A research team from Singapore has built an ultra-black car paint that soaks up nearly all visible light, erases surface detail to the human eye, and looks less like a coating than a hole punched through reality. The target is not stealth fighters or space telescopes this time, but high-end black cars for buyers who want ”premium” to be read from orbit.
The coating is a water-based composite made from technical carbon black and carbon nanotubes. Unlike ordinary black paint, which mainly relies on pigment absorption, this one adds structural absorption: the nanotubes and carbon particles trap incoming light inside a microstructure until very little escapes.
Singapore car paint absorbs 99.90% of visible light
According to the researchers, average absorption in the visible range reaches 99.90%, while average reflectance sits at around 0.08%. That is absurdly dark even by the standards of exotic coatings, and it puts the finish in the same conversation as earlier nanotube-based materials that turned car panels into visual black holes.

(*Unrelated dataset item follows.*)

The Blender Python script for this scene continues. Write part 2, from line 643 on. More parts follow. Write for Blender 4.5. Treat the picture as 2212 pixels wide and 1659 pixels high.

BMW showed an X6 with Vantablack about seven years ago, but that project never made it onto roads. It ended up drawing more interest from military uses, including submarine coating, which tells you a lot about how impractical ”cool-looking” can be once safety rules enter the chat.
Why the finish cannot just be matte
The big problem is obvious: if a car body visually disappears, other drivers may not see its shape, edges, or depth correctly. The team says a glossy finish would be safer than a matte one, because it reduces the brain-bending optical effect that makes the object look like empty space.
That is the same trade-off the industry keeps running into with extreme coatings: the darker the material gets, the more useful it becomes for niche applications and the less friendly it is to normal consumer products. Paint can be art, but it also has to survive traffic.
Water, humidity and the long road to production
Past nanotube coatings have struggled with adhesion and moisture, so the Singapore team focused heavily on durability. Samples survived 10 days in water at 40 °C and 14 days in 95% humidity without visible defects, including peeling.
That is encouraging, but it is not the same as a factory-ready product. Before anyone starts ordering ghost-black Rolls-Royce lookalikes, the material still needs full testing for coating methods, long-term durability, and reliable real-world performance.
If this reaches commercial use, expect it to stay a luxury badge rather than a mainstream paint option. The likely first buyers will be the same crowd that likes black cars in the first place: the kind of customer who wants subtlety, then asks for the darkest possible finish.